I've arrived at the same conclusion recently, at least as far as keeping production configuration out of config files and putting them in environment variables instead. I'm curious, what is your take on configuration for the development and test environments?

I'd prefer that a project can be set up for development as quickly as possible, so my current approach is to check in default configurations for the development environment that are overridden with environment variables in production.


It depends on the technology that you use but many runtime environments allow the IDE to provide environment like configuration in the project properties, I tend to like to use that approach over specialized config files because the project files are wholly separate from the code base. For example the JVM allow you to send flags to it on initialization, Netbeans and Eclipse provide an interface to manage those flags from a development perspective, to the JVM they look no different than environmental variables and therefore the absence of the project files means that it transparently gets that configuration from the environment. I am a fan of that solution over specialized config files that are developed by the development team.

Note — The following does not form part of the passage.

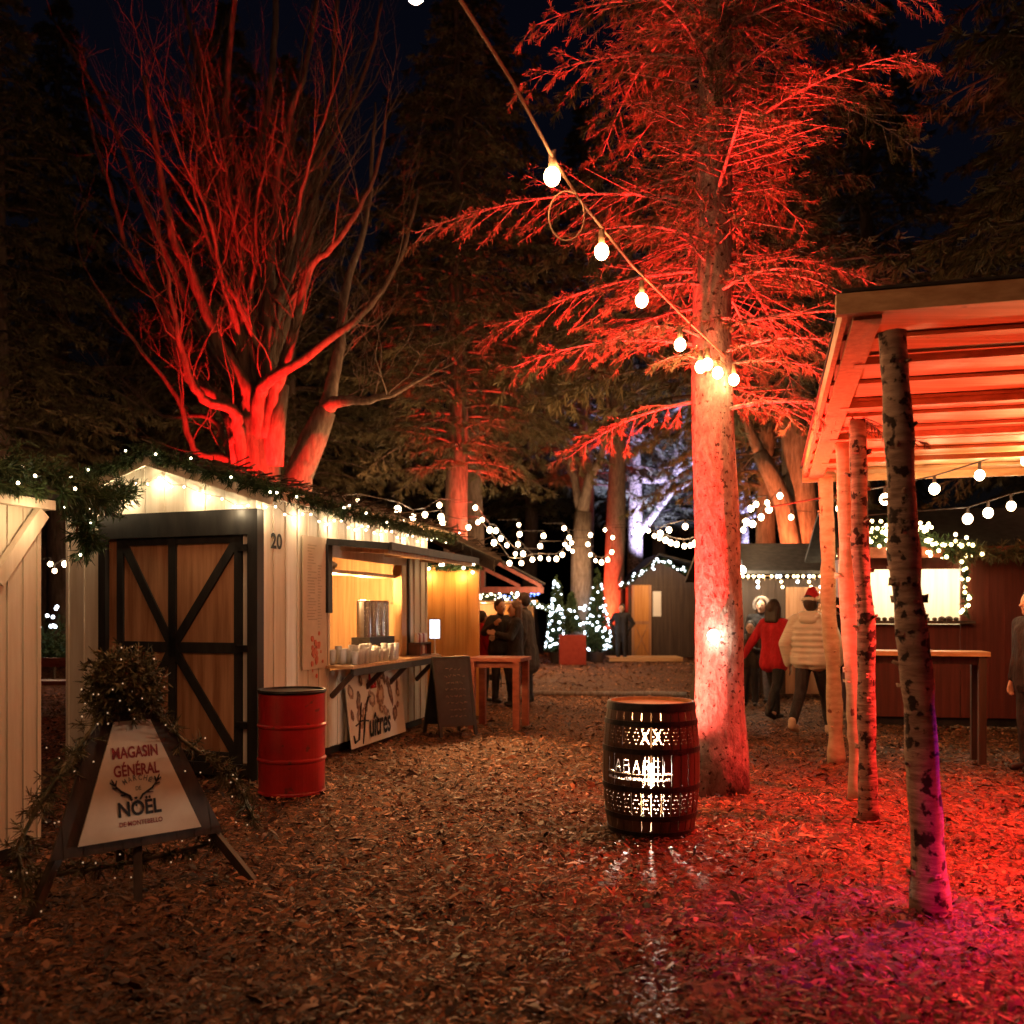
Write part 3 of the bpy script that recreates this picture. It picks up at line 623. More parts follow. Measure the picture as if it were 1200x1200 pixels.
# ================================================================= OIL DRUM
t = thing('oil_drum', 'red steel oil drum standing at the corner of hut 20', 'drum', V((-1.88,8.02,0))); q = root_loc(t)
b = MB(); r = .278; prof = [(r-.01,0),(r+.006,.004),(r+.006,.022)]
for z0 in (.29,.575): prof += [(r,.03) if z0 < .4 else (r,z0-.2),(r,z0-.02),(r+.012,z0-.006),(r+.012,z0+.006),(r,z0+.02)]
prof += [(r,.84),(r+.004,.845),(r-.02,.85)]
b.lathe(prof, q, 56); b.build('drum_body', 'drum', t, smooth=False)
b = MB(); b.lathe([(r-.03,.846),(r+.004,.847),(r+.012,.86),(r+.008,.878),(r-.012,.878),(r-.016,.862),(.02,.861)], q, 56); b.build('rim', 'iron', t)
# ================================================================= BARREL LANTERN
BC = V((.99,6.69,0)); FV = V((-.146,-.989,0)).normalized(); RV = V((.989,-.146,0)).normalized()
NCOL, NROW, BHT = 600, 260, .91
rad = lambda z: .302+.04*(1-((z-BHT/2)/(BHT/2))**2)
keep = np.ones((NROW, NCOL), bool); ZR, CR = np.mgrid[0:NROW, 0:NCOL]
zr = lambda z: z/BHT*NROW
cc = lambda deg: deg/360*NCOL
def stroke(z0, c0, z1, c1, w):                                            # cut a line; rows zr(z), columns c
    a, b_ = np.array([zr(z0), c0]), np.array([zr(z1), c1]); d = b_-a; L2 = max(1e-9, d @ d)
    for sh in (-NCOL, 0, NCOL):
        t = np.clip(((ZR-a[0])*d[0]+(CR+sh-a[1])*d[1])/L2, 0, 1); keep[np.hypot(ZR-a[0]-t*d[0], CR+sh-a[1]-t*d[1]) < w] = False
dot = lambda z, c, w=1.35: stroke(z, c, z, c+.01, w)
gs = random.Random(21); stave = [cc(d) for d in range(-180, 180, 12)]
for i, c in enumerate(stave):
    dg_ = -180+12*i
    if gs.random() < .55 or dg_ in (-12, 0): stroke(.797, c, .842, c, 1.2 if dg_ else 1.9)
    if gs.random() < .5 or dg_ == 0: stroke(.62, c, .752, c, 1.0 if dg_ else 1.9)
    if (gs.random() < .6 and not -60 < dg_ < 20) or dg_ in (-48,0,24): stroke(.35, c, .558, c, .9 if dg_ else 1.8)
    if gs.random() < .55: stroke(.155, c, .3, c, .9)
    if gs.random() < .4: stroke(.045, c, .105, c, 1.0)
for zc, hh in ((.688,.05),(.228,.058)):
    for i, c in enumerate(stave):
        c += 10; pat = i % 2
        for k in range(-2, 3):
            for m_ in (-1, 1):
                if pat: dot(zc+hh*.5*k, c+m_*(6-3*abs(k)))                  # diamonds of dots
                else: dot(zc+hh*.5*k, c+m_*3*abs(k)+(.01 if k else 0))      # saltires of dots
    if zc > .5:
        for m_ in (-1, 1): stroke(zc-hh, cc(0)+m_*4, zc, cc(0)+m_*13, 1.3); stroke(zc+hh, cc(0)+m_*4, zc, cc(0)+m_*13, 1.3); stroke(zc-hh, cc(0)+m_*20, zc, cc(0)+m_*14, 1.1); stroke(zc+hh, cc(0)+m_*20, zc, cc(0)+m_*14, 1.1)
GL = {'L':[(0,1,0,0),(0,0,1,0)],'A':[(0,0,.5,1),(.5,1,1,0),(.22,.38,.78,.38)],'B':[(0,0,0,1),(0,1,.75,.95),(.75,.95,.8,.6),(.8,.6,0,.52),(.8,.5,.95,.3),(.95,.3,.8,.02),(.8,.02,0,0)],
      'R':[(0,0,0,1),(0,1,.8,.95),(.8,.95,.85,.6),(.85,.6,0,.5),(.4,.5,1,0)],'E':[(0,0,0,1),(0,1,1,1),(0,.52,.75,.52),(0,0,1,0)]}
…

Two questions. 1) Do you do that for everything? Including database and memcached connection settings, cache settings, basically everything that's configurable about a web app? I'm not an IDE user nor familiar with Java, so that's a serious question. 2) How do new developer's get an environment set up quickly?


1) yep, everything, the code can hit an environment and run based on that environment. No configuration is provided with the code. That being said how you implement it can be pretty flexible you could separate them all out into separate variables or just have one variable with an XML string as the value and parse that string to get configuration, the point is to have the configuration injected into the application by the environment. The details of what those variables look like is the prerogative of the development team.

2) there are several options, a developer (gold CD) virtual is one, where a virtual is set up and configured based on updated configuration and an automated script, or having a environmental script that sets up the development variables on the developers workstation (just make sure it stored in version control independent of the code). Each works well, it just depends on preference, there are a lot of ways one can set it up to work in their environment, just try a few and see which one best fits your development culture.


Thanks. I'm definitely on board with #1. I'm still trying to figure out what will work best for me for #2. It's interesting (and useful) to hear how others solve it.